Sandman sagasının ilk bölümünün Gaiman önderliğinde Netflix’e konuk olmasıyla ilgili tek endişemiz belki de Sandman’in geçmişine, daha doğrusu geçmişteki sinemasal serüvenine dayandırılabilir. Geçmişte Sandman birçok defa sinemaya uyarlanmaya çalışıldı ancak hiçbiri prodüksiyon aşamasında kaldı ya da o aşamaya bile gelemedi. Bunda elbette işlenen konuların yoğunluğu ve bu görsel eserin, aslında o kadar da görsel olmaması yatıyor.

Şöyle açıklayalım: Sandman’deki çizimler, hikayeyi anlatmak veya onu ileri taşımak gibi bir görev üstlenmezler. Görseller çoğunlukla, her sayıda anlatılan hikayeden etkilenen sanatçıların duygusal dışavurumları gibi görülebilir.

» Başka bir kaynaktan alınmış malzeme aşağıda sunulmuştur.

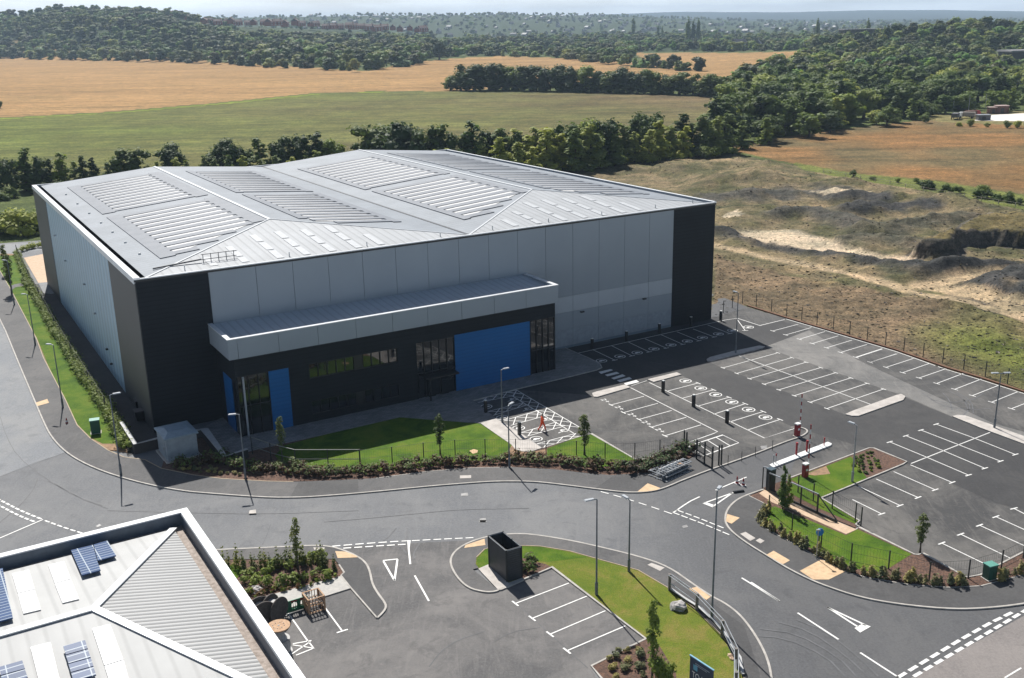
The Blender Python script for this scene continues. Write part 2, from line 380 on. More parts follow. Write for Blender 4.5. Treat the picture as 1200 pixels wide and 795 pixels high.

Bu açıdan parkta, bir bankta oturmuş iki kardeşin (Rüya ve Ölüm) güvercinleri beslemesiyle sıradan çizgi romanlarda resmedilen bir yumruk veya patlama aynı düzlemde ele alınmamalı.

Tabii söz açılmışken o bank sahnesini de ekranda izlemek harika olurdu, Ölüm olduğunu sonradan öğreneceğimiz bir genç kızın top oynayan küçük bir çocuğa “görüşmek üzere” demesi ve kısa süre sonra çocuğun ölmesi… Tüm bu evrensel döngü içinde yükselen duyguyu aktarmak çok zor olsa da, imkansız olmamalı. Sandman’de iki önemli karakter olan Ölüm ve küçük kardeşi Rüya, 7 ebedî’den (Endless) ikisidir ve kimi zaman diğer ebedî’ler tarafından da ziyaret edilirler: Yazgı, Arzu, Keder, Delilik ve Yıkım.

Tüm bu alegorik varlıkları insan biçiminde olay örgüsüne dahil ederek örneklerini Orta Çağ Fransız edebiyatında da gördüğümüz alegori / insan biçimciliğini, yani antropomorfizmi son derece başarılı bir şekilde kullanan Gaiman’ın Sandman’i gerçekten de çok keyifli bir okuma deneyimi.

Bitirirken Amazon Prime Video’da bir süredir Neil Gaiman rüzgarları estiğini de hatırlatalım. Gaiman’ın 2015’te aramızdan ayrılan ve 50’nin üzerinde roman kaleme almış olan Terry Pratchett ile ortaklaşa kaleme aldığı Good Omens (Türkçe’de Kıyamet Gösterisi olarak basıldı) romanı Amazon tarafından dizi olarak çekildi ve inanılmaz başarılı bir yapım olmuş.

Sırf başrollerdeki David Tenant (İblis) ve Michael Sheen (Melek) için bile izlenebilir, oyunculuklar muhteşem. Amazon Prime Video artık Türkiye’de de yayın yaptığı için Sandman’in çekim aşamalarının tamamlanmasını beklerken Good Omens çok yerinde bir tercih. İyi seyirler.